On a Saturday afternoon in August, in a quiet rented room, Heidi Berthiaume shows two members of the club how to add shading to their fill-in-the-color art. “If you want more of a wooden look, try it this way and maybe add some darker greens,” she says. They return to their Prismacolor pencils and Copic markers, and the club’s makeshift headquarters returns to a comfortable silence.

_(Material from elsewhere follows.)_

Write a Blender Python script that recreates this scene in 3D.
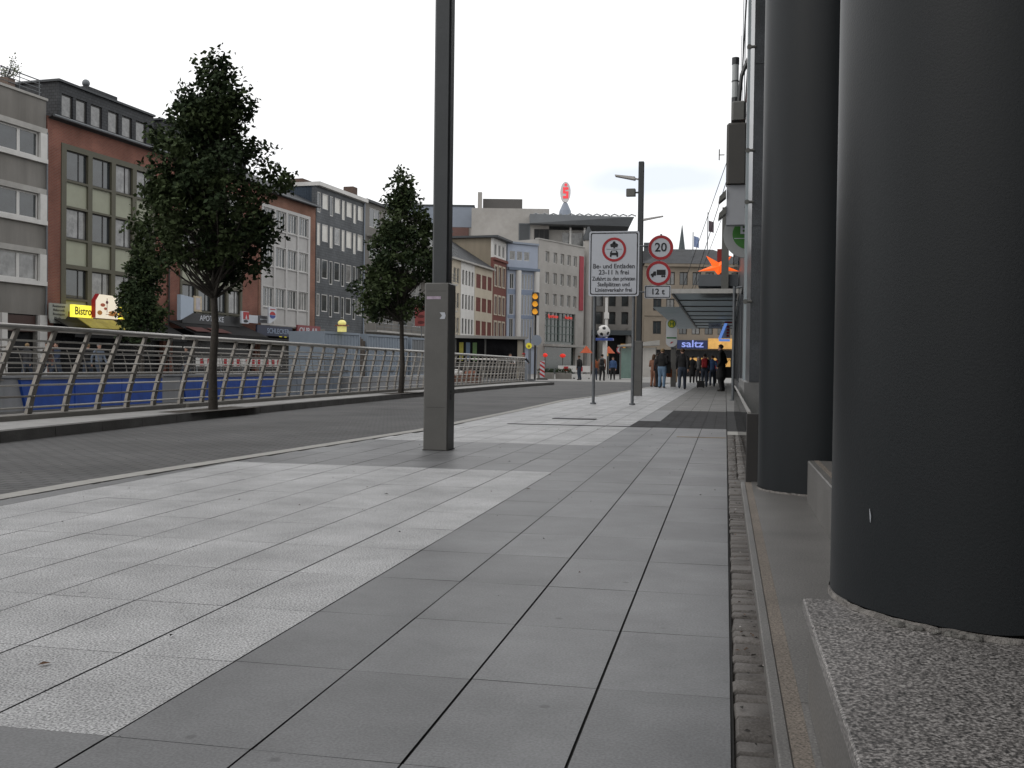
import bpy, bmesh, math, random
from mathutils import Vector, Matrix
random.seed(7)
SC = bpy.context.scene
for o in list(bpy.data.objects): bpy.data.objects.remove(o)
COL = SC.collection
PI = math.pi

# ------------------------------------------------------------------ camera
cam_d = bpy.data.cameras.new("camera"); cam = bpy.data.objects.new("camera", cam_d); COL.objects.link(cam)
cam_d.sensor_width = 36.0; cam_d.lens = 36.0*1035/1024; cam_d.clip_start = .05; cam_d.clip_end = 3000
R_ = Vector((0.97929304, 0.20204298, 0.01279778)); U_ = Vector((-0.01598726, 0.01416209, 0.9997719)); F_ = Vector((-0.20181565, 0.97927426, -0.01709895))
m4 = Matrix((R_, U_, -F_)).transposed().to_4x4(); m4.translation = Vector((0, 0, .91)); cam.matrix_world = m4
SC.camera = cam
# ------------------------------------------------------------------ sky, sun, exposure
SKY_STRENGTH = .1; CLOUD = 12.8
w = bpy.data.worlds.new("World"); SC.world = w; w.use_nodes = True
nt = w.node_tree; N = nt.nodes; Lk = nt.links; N.clear()
out = N.new('ShaderNodeOutputWorld'); bg = N.new('ShaderNodeBackground'); bg.inputs['Strength'].default_value = SKY_STRENGTH
sky = N.new('ShaderNodeTexSky'); sky.sky_type = 'NISHITA'; sky.sun_disc = False
SUN_EL = math.radians(38); SUN_AZ = math.radians(235)
sky.sun_elevation = SUN_EL; sky.sun_rotation = SUN_AZ
tc = N.new('ShaderNodeTexCoord'); mp = N.new('ShaderNodeMapping'); mp.inputs['Scale'].default_value = (1.0, 1.0, 3.2)
ns = N.new('ShaderNodeTexNoise'); ns.inputs['Scale'].default_value = 2.6; ns.inputs['Detail'].default_value = 7; ns.inputs['Roughness'].default_value = .55
cr = N.new('ShaderNodeValToRGB'); cr.color_ramp.elements[0].position = .30; cr.color_ramp.elements[0].color = (.95, .96, .98, 1)
cr.color_ramp.elements[1].position = .52; cr.color_ramp.elements[1].color = (1, .995, .99, 1)
# one thin grey-blue cloud low over the street
dn = N.new('ShaderNodeVectorMath'); dn.operation = 'SUBTRACT'; dn.inputs[1].default_value = (-.057, .982, .176)
ds = N.new('ShaderNodeVectorMath'); ds.operation = 'MULTIPLY'; ds.inputs[1].default_value = (14, 14, 62)
nd = N.new('ShaderNodeTexNoise'); nd.inputs['Scale'].default_value = 9; nd.inputs['Detail'].default_value = 5
na = N.new('ShaderNodeVectorMath'); na.operation = 'MULTIPLY_ADD'; na.inputs[1].default_value = (1.6, 1.6, 1.6)
ln = N.new('ShaderNodeVectorMath'); ln.operation = 'LENGTH'
mr = N.new('ShaderNodeMapRange'); mr.inputs['From Min'].default_value = .55; mr.inputs['From Max'].default_value = 1.5; mr.inputs['To Min'].default_value = .72; mr.inputs['To Max'].default_value = 0
c2 = N.new('ShaderNodeMixRGB'); c2.inputs['Color2'].default_value = (.66, .72, .82, 1)
sc_ = N.new('ShaderNodeVectorMath'); sc_.operation = 'SCALE'; sc_.inputs['Scale'].default_value = CLOUD
mx = N.new('ShaderNodeMixRGB'); mx.inputs['Fac'].default_value = .9
Lk.new(tc.outputs['Generated'], mp.inputs['Vector']); Lk.new(mp.outputs[0], ns.inputs['Vector']); Lk.new(ns.outputs['Fac'], cr.inputs['Fac'])
Lk.new(tc.outputs['Generated'], dn.inputs[0]); Lk.new(dn.outputs[0], ds.inputs[0]); Lk.new(tc.outputs['Generated'], nd.inputs['Vector'])
sb = N.new('ShaderNodeVectorMath'); sb.operation = 'SUBTRACT'; sb.inputs[1].default_value = (.5, .5, .5)
Lk.new(nd.outputs['Color'], sb.inputs[0]); Lk.new(sb.outputs[0], na.inputs[0]); Lk.new(ds.outputs[0], na.inputs[2]); Lk.new(na.outputs[0], ln.inputs[0]); Lk.new(ln.outputs['Value'], mr.inputs['Value'])
Lk.new(mr.outputs[0], c2.inputs['Fac']); Lk.new(cr.outputs['Color'], c2.inputs['Color1'])
Lk.new(c2.outputs['Color'], sc_.inputs[0]); Lk.new(sky.outputs['Color'], mx.inputs['Color1']); Lk.new(sc_.outputs[0], mx.inputs['Color2'])
Lk.new(mx.outputs['Color'], bg.inputs['Color']); Lk.new(bg.outputs[0], out.inputs['Surface'])
sd = bpy.data.lights.new("sun", 'SUN'); so = bpy.data.objects.new("sun", sd); COL.objects.link(so)
sd.energy = .5; sd.angle = math.radians(25); sd.color = (1, .95, .88)
sdir = Vector((math.sin(SUN_AZ)*math.cos(SUN_EL), math.cos(SUN_AZ)*math.cos(SUN_EL), math.sin(SUN_EL)))
so.rotation_euler = sdir.to_track_quat('Z', 'Y').to_euler(); so.location = (-20, -20, 40)
SC.view_settings.view_transform = 'Standard'; SC.view_settings.look = 'None'; SC.view_settings.gamma = 1
SC.view_settings.exposure = 0.0
SC.cycles.max_bounces = 6; SC.cycles.transparent_max_bounces = 8

# ------------------------------------------------------------------ materials
MATS = {}
def mat(name, c, rough=.65, var=.18, scale=3., bump=0., bscale=40., metal=0., spec=.4, emit=None, es=1., stain=.0, streak=False, alpha=None):
    if name in MATS: return MATS[name]
    m = bpy.data.materials.new(name); m.use_nodes = True; t = m.node_tree; n = t.nodes; l = t.links
    b = n['Principled BSDF']; b.inputs['Roughness'].default_value = rough; b.inputs['Metallic'].default_value = metal
    b.inputs['Specular IOR Level'].default_value = spec
    tcn = n.new('ShaderNodeTexCoord'); nz = n.new('ShaderNodeTexNoise'); nz.inputs['Scale'].default_value = scale; nz.inputs['Detail'].default_value = 8; nz.inputs['Roughness'].default_value = .65
    src = tcn.outputs['Object']
    if streak:
        mpn = n.new('ShaderNodeMapping'); mpn.inputs['Scale'].default_value = (1, 1, .12); l.new(src, mpn.inputs[0]); l.new(mpn.outputs[0], nz.inputs['Vector'])
    else: l.new(src, nz.inputs['Vector'])
    rp = n.new('ShaderNodeValToRGB'); e = rp.color_ramp.elements
    e[0].position = .28; e[1].position = .72
    e[0].color = tuple(max(0, x*(1-var)) for x in c)+(1,); e[1].color = tuple(min(1, x*(1+var)) for x in c)+(1,)
    l.new(nz.outputs['Fac'], rp.inputs['Fac']); col = rp.outputs['Color']
    if stain:
        n2 = n.new('ShaderNodeTexNoise'); n2.inputs['Scale'].default_value = scale*.17; n2.inputs['Detail'].default_value = 6; l.new(src, n2.inputs['Vector'])
        r2 = n.new('ShaderNodeMapRange'); r2.inputs['From Min'].default_value = .4; r2.inputs['From Max'].default_value = .7; r2.inputs['To Min'].default_value = 0; r2.inputs['To Max'].default_value = stain
        l.new(n2.outputs['Fac'], r2.inputs['Value'])
        mm = n.new('ShaderNodeMixRGB'); mm.blend_type = 'MULTIPLY'; mm.inputs['Color2'].default_value = (.45, .43, .4, 1)
        l.new(r2.outputs[0], mm.inputs['Fac']); l.new(col, mm.inputs['Color1']); col = mm.outputs['Color']
    l.new(col, b.inputs['Base Color'])
    if bump:
        bn = n.new('ShaderNodeTexNoise'); bn.inputs['Scale'].default_value = bscale; bn.inputs['Detail'].default_value = 5; l.new(src, bn.inputs['Vector'])
        bp = n.new('ShaderNodeBump'); bp.inputs['Strength'].default_value = bump; bp.inputs['Distance'].default_value = .02
        l.new(bn.outputs['Fac'], bp.inputs['Height']); l.new(bp.outputs[0], b.inputs['Normal'])
    if emit:
        b.inputs['Emission Color'].default_value = tuple(emit)+(1,); b.inputs['Emission Strength'].default_value = es
    if alpha is not None: b.inputs['Alpha'].default_value = alpha
    MATS[name] = m; return m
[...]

Berthiaume (ready to be printed out and colored, above) founded the North Dallas Adult Coloring Club in January, a couple of months after she launched her own series of vintage coloring books, which includes a volume of artist John Tenniel’s illustrations for the original Alice in Wonderland, as well as collections dedicated to the art of Aubrey Beardsley, Clara E. Atwood, and more. It’s part of Berthiaume’s plan to make adult coloring her full-time job, through book sales and consultations. (She donates 50 percent of the royalties from certain books to Kids Need to Read, a nonprofit that provides books to underfunded libraries
and schools.)

The idea may sound ridiculous at first, making a living showing grown-ups how to color, but adult coloring has become a big business, with an estimated 12 million adult coloring books sold in the United States last year. Titles run the gamut from poppies to pop culture. There are adult coloring books for fans of Supreme Court Justice Ruth Bader Ginsburg, Chris Pratt, Drake, Dr. Who, and Taylor Swift (Colour Me Swiftly).

At the North Dallas Adult Coloring Club, Berthiaume, an erstwhile information architect, says she just wants to help.

“A couple of ladies came in and said, ‘We want to stop coloring like 5-year-olds,’” she says. “Adults are more harsh. Beyond childhood, we stop learning, when really there’s so much more to learn now as adults.”